Original U.S. Model 1816 Springfield Conversion Musket Type II - Dated 1827 and 1862

Item Description

Original Item: Only One Available. This 1816 musket was converted to percussion in 1862 by Hewes & Phillips of Newark, New Jersey under contract for the U.S. government. Total conversions done by H&P were 20,000. This is the 2nd type conversion of which about 12,000 were done.

They were converted by fitting a replacement breech plug which has an integral bolster. The bolster is flat sided with no clean out screw and is stamped H&P on its face. The lockplate still carries its original stampings of US with the eagle and Springfield 1827 on the tail.

The 69 caliber smoothbore barrel is 42 long and features an 1861 style rear sight with 3 leafs. The top of the barrel is dated 1862. Bore is good. All metal of the gun is smooth and has a grey to light brown patina. The wood stock is near perfect with no dings and shows oil stain streaks from long storage in a gun rack.

Possibly one of the nicest on the market. An early U.S. Flintlock Musket converted to percussion in 1862 for the Civil War and probably never issued.

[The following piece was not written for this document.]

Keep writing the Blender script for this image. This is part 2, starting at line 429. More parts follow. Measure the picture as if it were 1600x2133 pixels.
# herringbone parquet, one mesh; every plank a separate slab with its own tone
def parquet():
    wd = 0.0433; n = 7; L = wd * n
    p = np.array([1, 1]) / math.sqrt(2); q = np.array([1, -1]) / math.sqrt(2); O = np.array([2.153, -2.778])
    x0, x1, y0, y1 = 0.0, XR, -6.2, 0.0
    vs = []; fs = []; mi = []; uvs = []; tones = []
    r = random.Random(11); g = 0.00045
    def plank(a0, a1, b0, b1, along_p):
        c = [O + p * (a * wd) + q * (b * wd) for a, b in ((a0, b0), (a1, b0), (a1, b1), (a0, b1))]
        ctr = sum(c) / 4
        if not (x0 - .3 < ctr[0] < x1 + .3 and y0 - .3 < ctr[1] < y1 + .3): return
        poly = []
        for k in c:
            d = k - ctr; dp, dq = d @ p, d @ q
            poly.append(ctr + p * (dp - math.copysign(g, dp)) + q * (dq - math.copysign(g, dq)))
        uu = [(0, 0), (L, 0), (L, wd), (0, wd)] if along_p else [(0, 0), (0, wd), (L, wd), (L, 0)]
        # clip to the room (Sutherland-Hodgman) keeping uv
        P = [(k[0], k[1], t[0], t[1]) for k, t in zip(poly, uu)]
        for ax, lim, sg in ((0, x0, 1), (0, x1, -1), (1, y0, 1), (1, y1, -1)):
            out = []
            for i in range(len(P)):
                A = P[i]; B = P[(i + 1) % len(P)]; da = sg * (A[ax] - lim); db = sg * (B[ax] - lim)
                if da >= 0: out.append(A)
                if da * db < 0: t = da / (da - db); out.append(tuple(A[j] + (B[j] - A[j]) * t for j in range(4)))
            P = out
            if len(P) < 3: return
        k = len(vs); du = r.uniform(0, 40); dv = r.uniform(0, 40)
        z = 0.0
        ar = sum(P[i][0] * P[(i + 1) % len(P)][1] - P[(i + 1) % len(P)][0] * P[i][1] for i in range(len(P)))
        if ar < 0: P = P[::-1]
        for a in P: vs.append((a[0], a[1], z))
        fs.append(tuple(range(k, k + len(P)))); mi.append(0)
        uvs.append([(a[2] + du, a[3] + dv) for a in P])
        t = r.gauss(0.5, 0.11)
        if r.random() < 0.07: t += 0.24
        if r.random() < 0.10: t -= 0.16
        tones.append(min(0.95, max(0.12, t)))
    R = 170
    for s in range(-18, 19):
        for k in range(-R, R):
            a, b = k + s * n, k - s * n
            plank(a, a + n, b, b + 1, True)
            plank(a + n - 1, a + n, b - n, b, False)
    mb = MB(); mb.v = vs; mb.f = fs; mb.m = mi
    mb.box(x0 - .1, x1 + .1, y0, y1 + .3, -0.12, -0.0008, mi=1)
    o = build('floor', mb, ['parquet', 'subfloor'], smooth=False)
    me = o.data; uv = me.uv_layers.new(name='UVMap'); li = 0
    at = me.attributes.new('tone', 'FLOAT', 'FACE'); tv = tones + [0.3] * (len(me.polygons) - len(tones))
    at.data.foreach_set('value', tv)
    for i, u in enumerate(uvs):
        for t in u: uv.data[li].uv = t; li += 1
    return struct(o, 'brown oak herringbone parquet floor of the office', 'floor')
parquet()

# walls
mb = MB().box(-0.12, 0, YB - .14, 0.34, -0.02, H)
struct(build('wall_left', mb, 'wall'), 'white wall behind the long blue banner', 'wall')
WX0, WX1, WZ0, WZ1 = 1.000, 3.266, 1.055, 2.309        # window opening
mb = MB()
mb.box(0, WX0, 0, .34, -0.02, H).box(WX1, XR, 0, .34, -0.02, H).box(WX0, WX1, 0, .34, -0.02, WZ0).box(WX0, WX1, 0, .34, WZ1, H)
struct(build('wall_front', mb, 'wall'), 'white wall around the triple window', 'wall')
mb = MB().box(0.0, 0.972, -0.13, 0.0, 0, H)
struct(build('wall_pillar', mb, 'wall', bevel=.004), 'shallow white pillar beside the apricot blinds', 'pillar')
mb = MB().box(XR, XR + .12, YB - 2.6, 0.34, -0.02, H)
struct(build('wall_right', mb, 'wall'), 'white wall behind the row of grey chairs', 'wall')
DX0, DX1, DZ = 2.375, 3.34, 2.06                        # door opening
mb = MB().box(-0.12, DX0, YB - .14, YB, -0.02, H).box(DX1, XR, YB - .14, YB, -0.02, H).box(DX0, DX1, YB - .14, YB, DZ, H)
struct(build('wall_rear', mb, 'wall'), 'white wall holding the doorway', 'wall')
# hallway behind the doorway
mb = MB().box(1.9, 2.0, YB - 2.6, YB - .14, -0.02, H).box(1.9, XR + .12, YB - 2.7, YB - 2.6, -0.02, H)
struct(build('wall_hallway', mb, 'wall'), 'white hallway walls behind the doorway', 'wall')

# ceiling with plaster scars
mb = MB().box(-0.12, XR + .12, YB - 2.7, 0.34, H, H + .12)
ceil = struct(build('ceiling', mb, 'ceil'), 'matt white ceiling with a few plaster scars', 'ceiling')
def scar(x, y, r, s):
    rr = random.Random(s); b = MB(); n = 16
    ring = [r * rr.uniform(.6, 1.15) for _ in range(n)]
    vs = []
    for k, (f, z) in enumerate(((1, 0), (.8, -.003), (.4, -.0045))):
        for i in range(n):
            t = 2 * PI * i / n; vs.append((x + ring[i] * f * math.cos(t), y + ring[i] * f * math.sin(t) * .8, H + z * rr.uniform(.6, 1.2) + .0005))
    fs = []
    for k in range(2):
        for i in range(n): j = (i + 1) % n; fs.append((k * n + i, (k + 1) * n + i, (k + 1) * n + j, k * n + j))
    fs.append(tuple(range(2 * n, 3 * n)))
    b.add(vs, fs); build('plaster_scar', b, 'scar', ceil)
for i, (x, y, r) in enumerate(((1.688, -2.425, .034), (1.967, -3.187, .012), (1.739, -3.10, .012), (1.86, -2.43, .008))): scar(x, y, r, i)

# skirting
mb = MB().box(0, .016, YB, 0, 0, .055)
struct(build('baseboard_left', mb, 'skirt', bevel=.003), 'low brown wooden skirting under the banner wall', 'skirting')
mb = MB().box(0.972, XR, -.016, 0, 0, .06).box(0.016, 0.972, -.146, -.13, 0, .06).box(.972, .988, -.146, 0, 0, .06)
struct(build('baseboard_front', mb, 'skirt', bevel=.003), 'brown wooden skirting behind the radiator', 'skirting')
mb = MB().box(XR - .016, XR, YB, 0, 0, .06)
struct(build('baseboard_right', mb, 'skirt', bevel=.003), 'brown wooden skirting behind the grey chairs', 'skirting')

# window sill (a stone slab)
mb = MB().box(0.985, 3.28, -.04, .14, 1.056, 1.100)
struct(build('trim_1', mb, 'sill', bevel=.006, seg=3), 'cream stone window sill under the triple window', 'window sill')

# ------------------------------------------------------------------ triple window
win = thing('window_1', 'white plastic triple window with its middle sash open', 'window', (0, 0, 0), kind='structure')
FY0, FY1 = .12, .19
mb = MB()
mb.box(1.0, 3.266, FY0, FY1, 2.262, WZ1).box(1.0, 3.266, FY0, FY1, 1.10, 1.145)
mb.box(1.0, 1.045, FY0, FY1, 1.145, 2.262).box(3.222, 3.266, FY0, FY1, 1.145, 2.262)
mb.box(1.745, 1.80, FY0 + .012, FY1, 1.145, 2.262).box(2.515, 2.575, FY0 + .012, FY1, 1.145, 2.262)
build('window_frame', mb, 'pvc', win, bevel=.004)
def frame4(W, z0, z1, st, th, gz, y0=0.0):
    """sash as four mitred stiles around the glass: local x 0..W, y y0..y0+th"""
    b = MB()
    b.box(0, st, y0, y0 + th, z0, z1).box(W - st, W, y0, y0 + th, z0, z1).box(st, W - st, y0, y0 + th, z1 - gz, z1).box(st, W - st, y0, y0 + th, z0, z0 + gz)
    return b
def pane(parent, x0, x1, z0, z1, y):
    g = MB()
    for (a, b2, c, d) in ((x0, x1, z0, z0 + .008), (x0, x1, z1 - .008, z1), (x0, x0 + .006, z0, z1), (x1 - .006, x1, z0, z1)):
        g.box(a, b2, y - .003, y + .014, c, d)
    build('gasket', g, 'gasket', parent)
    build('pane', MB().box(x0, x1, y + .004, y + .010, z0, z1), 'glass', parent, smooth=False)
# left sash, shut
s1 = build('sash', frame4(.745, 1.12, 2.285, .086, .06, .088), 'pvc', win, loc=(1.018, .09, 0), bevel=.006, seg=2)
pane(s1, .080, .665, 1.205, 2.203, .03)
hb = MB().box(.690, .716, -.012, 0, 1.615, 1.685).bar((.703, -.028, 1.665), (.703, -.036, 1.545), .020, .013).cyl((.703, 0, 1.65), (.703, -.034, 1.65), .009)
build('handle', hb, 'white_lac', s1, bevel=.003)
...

History of the Model 1816 Musket:

The War of 1812 had revealed many weaknesses in American muskets. The Model 1812 Musket was created in an attempt to improve both the design and manufacture of the musket. The Model 1816 made further improvements, and replaced the Model 1812. The Model 1812 had borrowed heavily from the design of the French Charleville model 1777 musket, and this design was retained for the Model 1816. The Model 1816 had a 42 inch long .69 caliber smoothbore barrel, similar to the Model 1812, but had a longer lock plate, a shorter trigger guard, and a longer bayonet than the Model 1812. The Model 1816 also had a more straight lined stock. The overall length of the weapon was 58 inches.

The Model 1816 musket was originally produced at the Harpers Ferry and Springfield Arsenals between 1816 and 1844. Around 675,000 were made, more than any other flintlock in U.S. history.

The Model 1816 was originally produced as a flintlock musket. Like many flintlock muskets, many of these were later converted to percussion cap, as the percussion cap system was much more reliable and weather resistant.

This model of Springfield musket was used by Texans during the Texas Revolution and by the US Army and militia during the Mexican-American War. During this conflict, the flintlock version of the Model 1816 was preferred by U.S. regular forces, due to percussion cap supply concerns.

It was also used during the early years of the American Civil War until around 1862.

Many improvements to the Model 1816 were made, producing the Model 1822, Model 1835, Model 1840, and Model 1842. U.S. Ordnance Department referred to these as different models, but in other U.S. government documents they are referred to as a continuation of the Model 1816. Modern histories are similarly inconsistent in the nomenclature of these weapons.